Individual factors like trauma, mental health conditions, chronic health conditions and family and domestic violence can increase the likelihood of someone experiencing homelessness.  Structural factors like housing supply and affordability, discrimination and employment opportunities also increase someone’s risk of homelessness.

In WA in 2021-2022, for example, the top three reasons people sought assistance from specialist homelessness services were:[2]

  • Domestic and family violence
  • Financial difficulties
  • Housing affordability stress

For people with complex needs or reoccurring homelessness, Shelter WA endorses the principles of Housing First. Taking a Housing First approach involves providing housing upfront without conditions while also providing individualised, recovery-focused, wrap-around support services where needed.



Individual determinants

The individual drivers of homelessness can be co-occurring and/or interconnected, particularly when it comes to the experience of trauma.  Trauma is thought to be an underlying factor in all individual drivers of homelessness.

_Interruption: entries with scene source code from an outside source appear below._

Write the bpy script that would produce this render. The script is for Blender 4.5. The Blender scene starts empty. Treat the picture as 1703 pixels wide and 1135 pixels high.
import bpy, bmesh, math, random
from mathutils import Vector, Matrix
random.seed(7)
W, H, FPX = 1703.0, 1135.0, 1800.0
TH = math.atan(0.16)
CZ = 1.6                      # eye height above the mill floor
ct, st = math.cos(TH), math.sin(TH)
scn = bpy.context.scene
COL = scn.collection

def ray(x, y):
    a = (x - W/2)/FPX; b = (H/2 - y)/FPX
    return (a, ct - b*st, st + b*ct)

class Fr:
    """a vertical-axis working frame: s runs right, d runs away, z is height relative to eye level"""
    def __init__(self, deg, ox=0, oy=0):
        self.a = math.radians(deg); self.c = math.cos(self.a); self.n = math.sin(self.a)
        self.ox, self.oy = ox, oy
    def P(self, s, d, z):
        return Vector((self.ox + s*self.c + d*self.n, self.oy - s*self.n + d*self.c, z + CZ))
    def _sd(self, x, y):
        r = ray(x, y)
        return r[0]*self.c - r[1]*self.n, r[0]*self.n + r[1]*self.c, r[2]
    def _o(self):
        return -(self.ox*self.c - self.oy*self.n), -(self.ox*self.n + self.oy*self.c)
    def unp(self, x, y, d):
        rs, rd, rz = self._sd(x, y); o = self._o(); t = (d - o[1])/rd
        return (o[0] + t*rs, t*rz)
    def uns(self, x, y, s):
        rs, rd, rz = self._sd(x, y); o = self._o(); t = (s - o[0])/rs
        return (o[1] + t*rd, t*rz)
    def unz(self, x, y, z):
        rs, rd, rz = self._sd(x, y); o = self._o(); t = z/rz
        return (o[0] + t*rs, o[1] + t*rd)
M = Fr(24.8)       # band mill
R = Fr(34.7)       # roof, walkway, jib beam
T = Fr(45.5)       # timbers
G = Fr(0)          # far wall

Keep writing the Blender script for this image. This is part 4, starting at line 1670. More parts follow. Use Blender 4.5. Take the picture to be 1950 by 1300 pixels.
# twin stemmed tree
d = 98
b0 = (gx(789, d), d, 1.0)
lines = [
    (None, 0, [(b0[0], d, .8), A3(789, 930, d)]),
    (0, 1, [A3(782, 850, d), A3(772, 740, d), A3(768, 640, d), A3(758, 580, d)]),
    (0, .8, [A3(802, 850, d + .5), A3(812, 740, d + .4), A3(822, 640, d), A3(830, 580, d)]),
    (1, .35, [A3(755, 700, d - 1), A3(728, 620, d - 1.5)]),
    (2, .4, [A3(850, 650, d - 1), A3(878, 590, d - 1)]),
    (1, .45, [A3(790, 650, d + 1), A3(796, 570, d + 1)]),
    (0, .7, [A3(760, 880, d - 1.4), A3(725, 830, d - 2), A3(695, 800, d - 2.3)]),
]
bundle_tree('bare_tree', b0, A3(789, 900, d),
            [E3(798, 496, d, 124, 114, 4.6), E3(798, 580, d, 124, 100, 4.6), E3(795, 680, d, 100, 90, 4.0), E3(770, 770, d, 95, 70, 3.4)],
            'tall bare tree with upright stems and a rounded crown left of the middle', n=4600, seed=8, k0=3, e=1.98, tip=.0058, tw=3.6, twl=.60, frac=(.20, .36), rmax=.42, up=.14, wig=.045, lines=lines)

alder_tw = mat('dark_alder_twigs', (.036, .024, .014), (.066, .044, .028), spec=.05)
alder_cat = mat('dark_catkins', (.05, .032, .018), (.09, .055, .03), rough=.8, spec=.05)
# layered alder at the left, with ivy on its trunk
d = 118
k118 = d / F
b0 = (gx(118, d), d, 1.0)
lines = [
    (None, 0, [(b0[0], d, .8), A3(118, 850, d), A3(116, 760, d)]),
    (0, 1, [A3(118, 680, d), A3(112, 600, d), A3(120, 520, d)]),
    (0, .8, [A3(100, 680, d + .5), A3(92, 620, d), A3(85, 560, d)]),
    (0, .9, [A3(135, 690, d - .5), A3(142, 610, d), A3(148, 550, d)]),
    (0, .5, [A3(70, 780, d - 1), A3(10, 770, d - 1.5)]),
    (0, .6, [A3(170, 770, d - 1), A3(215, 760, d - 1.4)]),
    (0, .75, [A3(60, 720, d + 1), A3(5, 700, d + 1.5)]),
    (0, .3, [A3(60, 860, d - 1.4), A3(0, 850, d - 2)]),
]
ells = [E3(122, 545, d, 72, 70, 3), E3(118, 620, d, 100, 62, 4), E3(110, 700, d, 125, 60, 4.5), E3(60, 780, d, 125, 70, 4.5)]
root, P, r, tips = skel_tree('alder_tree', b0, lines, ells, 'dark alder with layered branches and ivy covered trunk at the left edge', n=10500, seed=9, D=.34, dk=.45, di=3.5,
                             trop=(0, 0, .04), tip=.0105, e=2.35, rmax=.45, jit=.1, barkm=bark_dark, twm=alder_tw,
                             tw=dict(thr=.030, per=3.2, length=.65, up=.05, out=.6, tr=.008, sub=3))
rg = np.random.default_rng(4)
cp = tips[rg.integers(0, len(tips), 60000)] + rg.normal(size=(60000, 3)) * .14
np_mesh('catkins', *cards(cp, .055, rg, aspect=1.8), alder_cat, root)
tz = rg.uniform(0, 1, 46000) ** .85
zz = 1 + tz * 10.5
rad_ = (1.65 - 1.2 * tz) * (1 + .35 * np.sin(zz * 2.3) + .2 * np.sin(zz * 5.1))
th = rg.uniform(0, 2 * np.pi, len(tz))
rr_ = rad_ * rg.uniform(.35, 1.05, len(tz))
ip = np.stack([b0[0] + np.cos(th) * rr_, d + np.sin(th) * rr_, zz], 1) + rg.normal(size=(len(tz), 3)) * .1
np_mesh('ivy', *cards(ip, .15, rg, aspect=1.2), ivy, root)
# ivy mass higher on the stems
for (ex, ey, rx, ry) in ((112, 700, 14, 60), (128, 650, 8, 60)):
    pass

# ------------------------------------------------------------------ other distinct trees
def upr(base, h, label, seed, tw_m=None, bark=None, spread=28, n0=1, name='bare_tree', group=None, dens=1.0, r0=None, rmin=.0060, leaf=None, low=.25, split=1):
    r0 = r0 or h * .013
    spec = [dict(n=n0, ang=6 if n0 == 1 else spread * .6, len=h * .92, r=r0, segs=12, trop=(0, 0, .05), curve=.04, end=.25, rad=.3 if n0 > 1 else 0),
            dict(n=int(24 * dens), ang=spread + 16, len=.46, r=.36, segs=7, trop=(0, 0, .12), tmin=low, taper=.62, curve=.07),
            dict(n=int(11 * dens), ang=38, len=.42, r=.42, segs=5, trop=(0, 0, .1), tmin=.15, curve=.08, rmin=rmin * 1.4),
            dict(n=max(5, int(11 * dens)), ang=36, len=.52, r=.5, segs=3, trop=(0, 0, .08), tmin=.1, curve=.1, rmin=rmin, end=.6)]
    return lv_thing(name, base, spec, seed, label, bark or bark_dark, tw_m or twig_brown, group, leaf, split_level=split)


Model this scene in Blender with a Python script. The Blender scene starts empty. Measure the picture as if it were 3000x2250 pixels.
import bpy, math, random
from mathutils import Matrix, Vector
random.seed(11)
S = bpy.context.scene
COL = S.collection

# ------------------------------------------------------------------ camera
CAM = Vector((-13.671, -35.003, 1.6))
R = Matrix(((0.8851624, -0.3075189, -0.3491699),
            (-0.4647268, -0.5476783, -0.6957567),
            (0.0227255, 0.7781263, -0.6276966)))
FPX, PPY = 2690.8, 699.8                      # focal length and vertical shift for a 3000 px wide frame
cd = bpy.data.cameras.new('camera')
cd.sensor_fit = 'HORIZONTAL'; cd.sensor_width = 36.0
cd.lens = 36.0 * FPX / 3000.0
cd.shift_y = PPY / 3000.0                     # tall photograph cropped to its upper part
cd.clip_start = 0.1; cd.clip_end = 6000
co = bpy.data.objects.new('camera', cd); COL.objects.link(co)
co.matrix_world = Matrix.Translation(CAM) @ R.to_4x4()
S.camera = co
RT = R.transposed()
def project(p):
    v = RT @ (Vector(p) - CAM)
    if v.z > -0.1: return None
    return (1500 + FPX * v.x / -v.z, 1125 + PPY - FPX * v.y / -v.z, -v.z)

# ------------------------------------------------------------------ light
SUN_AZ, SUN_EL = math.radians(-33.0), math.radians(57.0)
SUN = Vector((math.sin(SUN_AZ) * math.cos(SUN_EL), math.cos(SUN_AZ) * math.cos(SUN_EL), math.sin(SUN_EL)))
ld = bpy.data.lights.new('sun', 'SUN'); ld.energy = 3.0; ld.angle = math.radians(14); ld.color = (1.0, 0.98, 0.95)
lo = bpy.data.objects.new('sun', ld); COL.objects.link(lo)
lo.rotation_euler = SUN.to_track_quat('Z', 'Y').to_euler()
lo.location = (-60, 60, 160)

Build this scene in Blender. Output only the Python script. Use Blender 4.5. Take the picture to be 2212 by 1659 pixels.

‘People are more likely to experience traumatic events while homeless, and experiencing homelessness can worsen any underlying trauma as well as intensify the vulnerabilities that contributed to a person’s homelessness initially.’  Homelessness in Western Australia: A review of the research and statistical evidence

Structural determinants

Structural determinants relate to the conditions in which people can access the resources required to obtain and maintain secure housing and support.

‘Resources include financial, educational and employment opportunities, and what is required to meet the cost of housing and there are two dimensions in this interaction: the cost of housing and low income and wealth to meet the cost of housing resulting from poverty and labour market disadvantage.’  Homelessness in Western Australia: A review of the research and statistical evidence

Poverty is a key driver of homelessness. Economic inequality and lack of employment opportunities impact on people’s ability to sustain and maintain a home. The provision of safety nets, such as adequate income support, is paramount to ensure people have adequate financial resources to maintain secure housing. So too is access to social and affordable housing options, and access to services as required. Addressing the structural drivers is key if we are to end homelessness.